Angesichts der steigenden Arbeitslosenzahlen in den neuen Ländern fällen die STUTTGARTER NACHRICHTEN ein hartes Urteil:

"Reden wir nicht von den zig Milliarden, die nach der Wiedervereinigung seit nunmehr zwölf Jahren in die neuen Länder fließen - vor allem für bessere Infrastruktur und effizientere Verwaltung. Nein, reden wir nur über jene 55 Milliarden Euro, welche die Bundesanstalt für Arbeit allein zwischen 1993 und 1999 in den Osten gepumpt hat. 55 Milliarden Euro für eine arbeitsmarktpolitische Riesenpleite! Was für ein Debakel! Arbeitsbeschaffung im Osten? Schon das Wort klingt wie Hohn."

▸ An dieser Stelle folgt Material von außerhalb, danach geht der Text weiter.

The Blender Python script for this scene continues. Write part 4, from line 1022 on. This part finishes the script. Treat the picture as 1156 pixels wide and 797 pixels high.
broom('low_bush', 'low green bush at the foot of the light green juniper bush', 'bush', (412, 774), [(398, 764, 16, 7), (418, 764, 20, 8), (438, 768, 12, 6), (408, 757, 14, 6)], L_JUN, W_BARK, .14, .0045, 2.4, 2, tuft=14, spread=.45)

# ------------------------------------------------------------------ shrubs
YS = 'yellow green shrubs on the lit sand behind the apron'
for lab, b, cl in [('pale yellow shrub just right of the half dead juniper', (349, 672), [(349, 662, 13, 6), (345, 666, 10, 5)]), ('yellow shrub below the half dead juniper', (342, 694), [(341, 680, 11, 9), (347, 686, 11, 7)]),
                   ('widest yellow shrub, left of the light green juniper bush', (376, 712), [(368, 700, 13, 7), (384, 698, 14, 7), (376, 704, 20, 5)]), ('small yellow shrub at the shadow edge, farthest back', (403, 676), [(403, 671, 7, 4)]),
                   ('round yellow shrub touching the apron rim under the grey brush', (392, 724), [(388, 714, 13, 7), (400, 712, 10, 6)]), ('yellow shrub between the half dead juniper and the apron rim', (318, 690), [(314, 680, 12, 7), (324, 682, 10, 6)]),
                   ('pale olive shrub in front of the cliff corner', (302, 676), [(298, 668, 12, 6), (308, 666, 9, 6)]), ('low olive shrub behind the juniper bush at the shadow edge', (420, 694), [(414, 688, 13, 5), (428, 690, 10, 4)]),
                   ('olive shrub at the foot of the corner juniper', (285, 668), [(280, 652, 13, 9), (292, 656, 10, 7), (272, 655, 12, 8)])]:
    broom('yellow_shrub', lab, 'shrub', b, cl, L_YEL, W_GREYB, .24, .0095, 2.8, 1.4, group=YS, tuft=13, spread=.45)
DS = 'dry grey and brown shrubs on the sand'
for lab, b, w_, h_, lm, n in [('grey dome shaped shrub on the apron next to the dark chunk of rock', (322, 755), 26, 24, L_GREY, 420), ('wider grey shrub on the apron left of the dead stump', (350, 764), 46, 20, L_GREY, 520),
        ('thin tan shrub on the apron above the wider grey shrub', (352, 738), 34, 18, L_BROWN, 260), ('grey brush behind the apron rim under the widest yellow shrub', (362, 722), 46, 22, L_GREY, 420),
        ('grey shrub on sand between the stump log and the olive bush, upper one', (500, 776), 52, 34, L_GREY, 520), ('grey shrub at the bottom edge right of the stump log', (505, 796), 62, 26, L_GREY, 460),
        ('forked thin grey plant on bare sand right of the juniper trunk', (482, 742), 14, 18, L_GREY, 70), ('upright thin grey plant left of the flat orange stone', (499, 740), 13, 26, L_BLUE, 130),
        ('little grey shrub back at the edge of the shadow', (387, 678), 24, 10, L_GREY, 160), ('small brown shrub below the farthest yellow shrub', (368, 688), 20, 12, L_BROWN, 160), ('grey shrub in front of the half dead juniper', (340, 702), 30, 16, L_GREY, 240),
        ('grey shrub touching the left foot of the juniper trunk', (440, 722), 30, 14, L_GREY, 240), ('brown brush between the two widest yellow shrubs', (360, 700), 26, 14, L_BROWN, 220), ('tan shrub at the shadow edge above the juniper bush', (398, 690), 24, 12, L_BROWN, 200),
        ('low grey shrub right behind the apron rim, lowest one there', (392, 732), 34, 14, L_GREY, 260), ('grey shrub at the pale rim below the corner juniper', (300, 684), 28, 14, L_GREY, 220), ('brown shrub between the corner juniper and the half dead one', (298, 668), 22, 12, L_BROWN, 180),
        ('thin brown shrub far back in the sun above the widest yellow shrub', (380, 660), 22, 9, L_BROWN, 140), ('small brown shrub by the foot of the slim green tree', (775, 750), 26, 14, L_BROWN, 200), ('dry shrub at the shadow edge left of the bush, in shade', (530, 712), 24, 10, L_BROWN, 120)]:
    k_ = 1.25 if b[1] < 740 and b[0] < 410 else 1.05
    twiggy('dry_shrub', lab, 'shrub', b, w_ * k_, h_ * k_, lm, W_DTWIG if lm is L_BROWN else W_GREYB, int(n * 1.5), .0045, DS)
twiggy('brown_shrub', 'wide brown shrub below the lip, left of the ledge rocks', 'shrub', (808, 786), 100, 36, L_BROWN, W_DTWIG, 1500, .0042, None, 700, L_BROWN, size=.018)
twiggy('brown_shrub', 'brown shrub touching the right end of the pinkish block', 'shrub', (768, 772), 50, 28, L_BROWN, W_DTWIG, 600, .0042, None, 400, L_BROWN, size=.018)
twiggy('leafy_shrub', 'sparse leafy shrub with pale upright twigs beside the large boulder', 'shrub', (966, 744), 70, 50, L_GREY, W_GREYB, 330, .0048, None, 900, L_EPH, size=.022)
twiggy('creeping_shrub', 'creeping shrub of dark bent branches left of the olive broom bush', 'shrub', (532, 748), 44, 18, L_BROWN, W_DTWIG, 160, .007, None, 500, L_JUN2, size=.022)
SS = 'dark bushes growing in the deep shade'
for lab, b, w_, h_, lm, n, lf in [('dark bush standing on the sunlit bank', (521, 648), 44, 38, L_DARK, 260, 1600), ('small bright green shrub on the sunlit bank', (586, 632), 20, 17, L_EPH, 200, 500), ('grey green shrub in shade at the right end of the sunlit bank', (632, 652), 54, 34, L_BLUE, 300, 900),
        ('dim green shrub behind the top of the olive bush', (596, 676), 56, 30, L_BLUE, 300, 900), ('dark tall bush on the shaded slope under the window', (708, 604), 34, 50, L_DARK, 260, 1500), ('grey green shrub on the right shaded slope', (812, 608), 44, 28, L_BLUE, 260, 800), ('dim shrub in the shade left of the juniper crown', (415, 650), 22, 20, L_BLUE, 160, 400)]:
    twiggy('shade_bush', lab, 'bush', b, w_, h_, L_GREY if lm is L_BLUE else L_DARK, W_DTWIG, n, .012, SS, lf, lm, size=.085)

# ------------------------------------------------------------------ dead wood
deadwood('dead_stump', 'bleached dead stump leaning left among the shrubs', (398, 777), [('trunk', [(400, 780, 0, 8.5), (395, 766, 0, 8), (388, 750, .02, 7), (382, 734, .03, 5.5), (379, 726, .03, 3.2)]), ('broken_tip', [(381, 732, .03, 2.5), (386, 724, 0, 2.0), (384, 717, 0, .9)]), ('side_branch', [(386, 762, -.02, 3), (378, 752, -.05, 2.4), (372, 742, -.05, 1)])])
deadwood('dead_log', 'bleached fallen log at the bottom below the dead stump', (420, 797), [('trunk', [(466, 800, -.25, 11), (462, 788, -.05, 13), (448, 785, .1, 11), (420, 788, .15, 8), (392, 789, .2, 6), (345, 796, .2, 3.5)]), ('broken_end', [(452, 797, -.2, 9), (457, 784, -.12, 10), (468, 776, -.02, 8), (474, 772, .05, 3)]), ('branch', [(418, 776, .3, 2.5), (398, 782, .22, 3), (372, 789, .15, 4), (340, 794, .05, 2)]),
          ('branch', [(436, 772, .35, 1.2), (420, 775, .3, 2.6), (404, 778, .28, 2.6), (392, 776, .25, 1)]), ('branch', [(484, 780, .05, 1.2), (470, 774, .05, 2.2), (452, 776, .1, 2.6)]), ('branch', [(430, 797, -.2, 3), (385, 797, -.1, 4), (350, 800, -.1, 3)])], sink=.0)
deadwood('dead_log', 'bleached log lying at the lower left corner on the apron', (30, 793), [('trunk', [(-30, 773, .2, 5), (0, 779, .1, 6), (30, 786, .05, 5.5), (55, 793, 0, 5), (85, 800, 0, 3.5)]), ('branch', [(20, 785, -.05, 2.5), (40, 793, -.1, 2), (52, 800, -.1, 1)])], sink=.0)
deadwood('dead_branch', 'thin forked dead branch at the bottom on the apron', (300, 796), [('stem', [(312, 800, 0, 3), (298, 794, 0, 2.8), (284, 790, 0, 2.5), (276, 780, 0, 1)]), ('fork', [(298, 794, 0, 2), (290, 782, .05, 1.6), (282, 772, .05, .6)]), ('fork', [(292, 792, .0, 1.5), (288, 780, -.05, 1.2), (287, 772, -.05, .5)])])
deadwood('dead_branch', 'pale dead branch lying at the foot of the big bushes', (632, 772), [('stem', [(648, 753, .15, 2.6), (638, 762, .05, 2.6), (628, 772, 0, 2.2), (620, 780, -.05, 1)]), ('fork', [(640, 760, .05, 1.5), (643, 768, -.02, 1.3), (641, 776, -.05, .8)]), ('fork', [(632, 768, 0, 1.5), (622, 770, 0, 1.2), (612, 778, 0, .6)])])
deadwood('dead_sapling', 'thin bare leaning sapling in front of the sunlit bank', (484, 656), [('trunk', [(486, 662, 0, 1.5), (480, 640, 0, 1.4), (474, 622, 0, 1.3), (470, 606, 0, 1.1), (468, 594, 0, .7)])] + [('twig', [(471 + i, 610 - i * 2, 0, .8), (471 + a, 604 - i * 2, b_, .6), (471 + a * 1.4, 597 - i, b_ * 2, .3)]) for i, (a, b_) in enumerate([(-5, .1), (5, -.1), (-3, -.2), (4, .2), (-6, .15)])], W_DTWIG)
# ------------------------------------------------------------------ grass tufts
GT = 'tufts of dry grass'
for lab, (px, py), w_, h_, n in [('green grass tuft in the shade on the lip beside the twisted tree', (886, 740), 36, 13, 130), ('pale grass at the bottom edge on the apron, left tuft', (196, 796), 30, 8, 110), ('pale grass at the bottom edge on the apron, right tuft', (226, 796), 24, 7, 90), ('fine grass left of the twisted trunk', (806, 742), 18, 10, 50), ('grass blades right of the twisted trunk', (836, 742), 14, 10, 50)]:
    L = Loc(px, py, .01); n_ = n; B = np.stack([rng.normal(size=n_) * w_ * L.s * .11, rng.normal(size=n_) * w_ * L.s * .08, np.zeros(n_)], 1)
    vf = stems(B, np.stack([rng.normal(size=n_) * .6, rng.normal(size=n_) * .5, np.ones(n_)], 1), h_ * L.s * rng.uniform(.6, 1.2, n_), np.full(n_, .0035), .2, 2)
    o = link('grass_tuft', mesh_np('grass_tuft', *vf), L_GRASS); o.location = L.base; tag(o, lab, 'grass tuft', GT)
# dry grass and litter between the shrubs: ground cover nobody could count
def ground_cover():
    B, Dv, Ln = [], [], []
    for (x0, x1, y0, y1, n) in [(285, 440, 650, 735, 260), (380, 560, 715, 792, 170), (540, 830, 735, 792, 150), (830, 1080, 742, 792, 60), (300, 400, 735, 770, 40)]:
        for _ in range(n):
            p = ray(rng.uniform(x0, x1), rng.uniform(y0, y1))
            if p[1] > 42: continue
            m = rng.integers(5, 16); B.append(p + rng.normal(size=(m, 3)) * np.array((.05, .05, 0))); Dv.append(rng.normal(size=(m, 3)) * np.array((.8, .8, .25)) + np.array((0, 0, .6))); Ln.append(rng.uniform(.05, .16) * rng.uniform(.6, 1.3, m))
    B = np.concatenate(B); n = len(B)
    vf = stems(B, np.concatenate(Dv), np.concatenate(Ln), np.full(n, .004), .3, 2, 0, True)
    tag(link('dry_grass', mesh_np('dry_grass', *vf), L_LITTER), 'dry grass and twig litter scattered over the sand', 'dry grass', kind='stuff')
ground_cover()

In der THÜRINGER ALLGEMEINE lesen wir dazu:

"Für den Kanzler kommt es derzeit ziemlich dick. Vor allem im
Osten. All die schönen Kommissions-Papiere hin,
Aufschwung-Weissagungen her. Wenige Wochen vor der Wahl gerät die
Chefsache des Gerhard Schröder immer mehr zum Fiasko. Da ist es auch
nur ein schwacher Trost, dass die Stagnation bereits unter seinem
Vorgänger einsetzte. Oder dass sein Herausforderer aus Bayern mit den
neuen Ländern noch weniger anzufangen weiß. Es bleibt dabei: Nur
kräftiges Wirtschaftswachstum vermag für neue Arbeitsplätze zwischen
Rostock und Suhl zu sorgen. Das ist jedoch vorerst nicht in Sicht.
Unabhängig davon, wer gerade in Berlin regiert."

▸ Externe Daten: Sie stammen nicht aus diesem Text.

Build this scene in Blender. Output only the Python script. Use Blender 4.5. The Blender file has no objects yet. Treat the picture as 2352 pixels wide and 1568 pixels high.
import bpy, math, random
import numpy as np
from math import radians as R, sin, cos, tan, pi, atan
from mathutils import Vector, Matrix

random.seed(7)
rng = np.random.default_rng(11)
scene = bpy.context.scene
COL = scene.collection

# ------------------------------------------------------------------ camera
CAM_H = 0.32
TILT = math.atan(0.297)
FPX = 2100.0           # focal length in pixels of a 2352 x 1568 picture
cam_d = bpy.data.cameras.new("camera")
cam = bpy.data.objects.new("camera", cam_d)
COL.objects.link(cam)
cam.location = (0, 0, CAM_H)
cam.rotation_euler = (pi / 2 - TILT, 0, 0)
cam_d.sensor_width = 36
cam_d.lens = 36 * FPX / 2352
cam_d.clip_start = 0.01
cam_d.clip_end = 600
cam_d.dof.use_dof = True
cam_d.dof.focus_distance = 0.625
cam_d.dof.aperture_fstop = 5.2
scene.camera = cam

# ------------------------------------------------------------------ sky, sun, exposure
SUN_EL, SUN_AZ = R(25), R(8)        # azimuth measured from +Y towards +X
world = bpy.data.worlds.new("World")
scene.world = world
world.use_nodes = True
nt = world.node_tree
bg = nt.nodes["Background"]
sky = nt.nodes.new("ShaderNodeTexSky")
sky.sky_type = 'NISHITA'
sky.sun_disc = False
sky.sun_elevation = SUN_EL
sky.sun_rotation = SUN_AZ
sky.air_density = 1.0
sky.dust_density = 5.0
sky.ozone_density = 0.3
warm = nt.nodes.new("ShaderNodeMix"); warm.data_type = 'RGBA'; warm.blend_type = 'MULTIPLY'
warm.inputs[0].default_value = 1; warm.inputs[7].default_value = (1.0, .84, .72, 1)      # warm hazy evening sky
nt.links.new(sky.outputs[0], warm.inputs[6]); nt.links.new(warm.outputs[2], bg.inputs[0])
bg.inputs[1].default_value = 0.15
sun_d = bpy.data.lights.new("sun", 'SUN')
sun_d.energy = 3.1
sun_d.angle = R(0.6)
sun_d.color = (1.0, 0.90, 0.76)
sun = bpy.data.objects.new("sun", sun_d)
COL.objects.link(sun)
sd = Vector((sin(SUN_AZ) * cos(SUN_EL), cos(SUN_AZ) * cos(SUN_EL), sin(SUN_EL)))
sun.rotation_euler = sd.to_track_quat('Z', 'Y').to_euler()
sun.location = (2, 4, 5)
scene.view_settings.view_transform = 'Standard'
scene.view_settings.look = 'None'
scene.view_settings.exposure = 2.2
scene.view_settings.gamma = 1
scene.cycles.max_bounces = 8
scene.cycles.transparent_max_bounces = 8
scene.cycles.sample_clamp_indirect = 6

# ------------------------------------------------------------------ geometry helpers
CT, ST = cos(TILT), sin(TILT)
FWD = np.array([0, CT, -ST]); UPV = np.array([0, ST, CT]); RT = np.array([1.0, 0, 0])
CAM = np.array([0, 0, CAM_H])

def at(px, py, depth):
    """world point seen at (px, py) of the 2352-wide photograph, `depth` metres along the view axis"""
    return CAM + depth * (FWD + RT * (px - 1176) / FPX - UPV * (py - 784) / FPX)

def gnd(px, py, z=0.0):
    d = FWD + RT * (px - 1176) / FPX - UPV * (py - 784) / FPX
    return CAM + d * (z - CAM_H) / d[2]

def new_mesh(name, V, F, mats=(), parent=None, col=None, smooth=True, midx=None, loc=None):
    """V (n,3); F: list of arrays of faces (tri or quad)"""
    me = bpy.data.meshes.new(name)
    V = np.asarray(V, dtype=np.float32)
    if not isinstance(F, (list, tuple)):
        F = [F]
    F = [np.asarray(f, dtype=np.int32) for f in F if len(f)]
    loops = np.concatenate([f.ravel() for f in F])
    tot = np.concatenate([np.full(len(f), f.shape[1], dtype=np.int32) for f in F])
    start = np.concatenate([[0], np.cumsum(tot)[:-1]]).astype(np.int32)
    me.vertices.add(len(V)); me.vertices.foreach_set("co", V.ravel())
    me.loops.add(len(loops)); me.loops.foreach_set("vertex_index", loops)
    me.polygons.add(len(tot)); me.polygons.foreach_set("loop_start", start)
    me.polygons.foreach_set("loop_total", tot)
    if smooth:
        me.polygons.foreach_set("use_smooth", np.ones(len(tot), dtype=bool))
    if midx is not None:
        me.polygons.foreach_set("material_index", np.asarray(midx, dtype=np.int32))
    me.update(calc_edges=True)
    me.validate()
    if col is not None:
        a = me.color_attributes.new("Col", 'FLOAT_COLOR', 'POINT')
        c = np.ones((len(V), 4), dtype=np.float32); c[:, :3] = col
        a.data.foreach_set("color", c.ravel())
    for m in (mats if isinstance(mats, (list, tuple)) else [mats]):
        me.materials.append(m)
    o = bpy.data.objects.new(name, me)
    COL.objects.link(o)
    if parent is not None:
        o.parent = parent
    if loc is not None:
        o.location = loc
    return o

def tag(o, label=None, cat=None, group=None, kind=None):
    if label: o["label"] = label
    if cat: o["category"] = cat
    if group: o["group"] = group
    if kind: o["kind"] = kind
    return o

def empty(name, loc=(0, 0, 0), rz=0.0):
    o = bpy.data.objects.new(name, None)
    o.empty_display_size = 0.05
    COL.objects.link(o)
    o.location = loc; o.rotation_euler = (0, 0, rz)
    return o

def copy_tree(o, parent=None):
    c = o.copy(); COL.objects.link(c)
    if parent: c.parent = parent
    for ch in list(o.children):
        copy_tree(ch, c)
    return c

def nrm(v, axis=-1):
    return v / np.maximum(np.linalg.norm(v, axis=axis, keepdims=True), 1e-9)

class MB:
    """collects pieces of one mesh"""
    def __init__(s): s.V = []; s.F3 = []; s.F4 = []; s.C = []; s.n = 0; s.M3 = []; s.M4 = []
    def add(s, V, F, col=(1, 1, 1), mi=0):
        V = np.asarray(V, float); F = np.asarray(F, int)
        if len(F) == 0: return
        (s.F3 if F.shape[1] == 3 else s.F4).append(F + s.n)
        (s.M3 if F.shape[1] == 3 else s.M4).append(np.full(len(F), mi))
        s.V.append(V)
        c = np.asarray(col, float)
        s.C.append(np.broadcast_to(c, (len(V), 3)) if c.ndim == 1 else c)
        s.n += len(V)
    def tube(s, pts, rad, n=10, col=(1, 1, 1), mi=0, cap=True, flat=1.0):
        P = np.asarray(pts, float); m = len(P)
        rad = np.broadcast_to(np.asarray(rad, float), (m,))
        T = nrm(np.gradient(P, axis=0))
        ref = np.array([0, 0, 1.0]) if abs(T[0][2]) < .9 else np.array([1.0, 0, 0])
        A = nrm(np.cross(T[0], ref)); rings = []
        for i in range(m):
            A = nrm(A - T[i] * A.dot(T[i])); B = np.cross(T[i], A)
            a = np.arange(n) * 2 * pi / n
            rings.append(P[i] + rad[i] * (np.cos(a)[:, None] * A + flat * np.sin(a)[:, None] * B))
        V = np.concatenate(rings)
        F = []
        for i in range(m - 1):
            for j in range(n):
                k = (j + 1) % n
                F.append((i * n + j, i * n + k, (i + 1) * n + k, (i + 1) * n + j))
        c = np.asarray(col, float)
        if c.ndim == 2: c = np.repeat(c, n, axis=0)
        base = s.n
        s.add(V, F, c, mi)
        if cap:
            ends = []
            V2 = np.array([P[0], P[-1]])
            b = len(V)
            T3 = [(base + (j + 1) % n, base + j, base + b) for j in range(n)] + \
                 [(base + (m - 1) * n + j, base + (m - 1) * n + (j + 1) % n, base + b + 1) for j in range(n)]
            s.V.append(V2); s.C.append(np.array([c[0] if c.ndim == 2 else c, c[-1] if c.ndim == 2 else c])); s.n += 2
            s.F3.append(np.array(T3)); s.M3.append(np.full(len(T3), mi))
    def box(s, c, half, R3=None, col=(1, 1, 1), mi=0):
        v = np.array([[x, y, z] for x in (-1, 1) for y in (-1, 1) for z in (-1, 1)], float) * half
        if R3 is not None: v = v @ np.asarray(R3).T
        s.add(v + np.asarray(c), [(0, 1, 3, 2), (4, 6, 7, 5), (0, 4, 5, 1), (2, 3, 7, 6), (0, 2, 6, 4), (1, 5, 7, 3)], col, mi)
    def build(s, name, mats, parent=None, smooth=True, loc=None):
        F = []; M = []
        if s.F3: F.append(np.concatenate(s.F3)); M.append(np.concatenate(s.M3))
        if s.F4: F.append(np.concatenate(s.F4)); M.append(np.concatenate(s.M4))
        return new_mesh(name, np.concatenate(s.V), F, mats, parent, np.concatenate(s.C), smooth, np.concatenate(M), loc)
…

Abschließend zitieren wir die FRANKFURTER ALLGEMEINE ZEITUNG zur Lage in Afghanistan nach der Ermordung des Vizepräsidenten Kadir:

"Afghanistan, dessen Einwohner Sicherheit und eine verlässliche Ordnung nur vom Hörensagen kennen, kann im Handumdrehen wieder zum Großexporteur von Rauschgift werden oder in traditionelle Rivalitäten zurückfallen. Wenn das Experiment einer vorsichtigen Hinwendung zur Demokratie fehlschlägt, wird es ein Land bleiben, in dem das Gespenst des Terrorismus sein regional oder territorial nicht begrenztes Unwesen treiben kann. (...) Die Hoffnung, mit dem Aufbau einer Polizei oder einer Armee sei die Sache erledigt, könnte sich als historischer Irrtum herausstellen."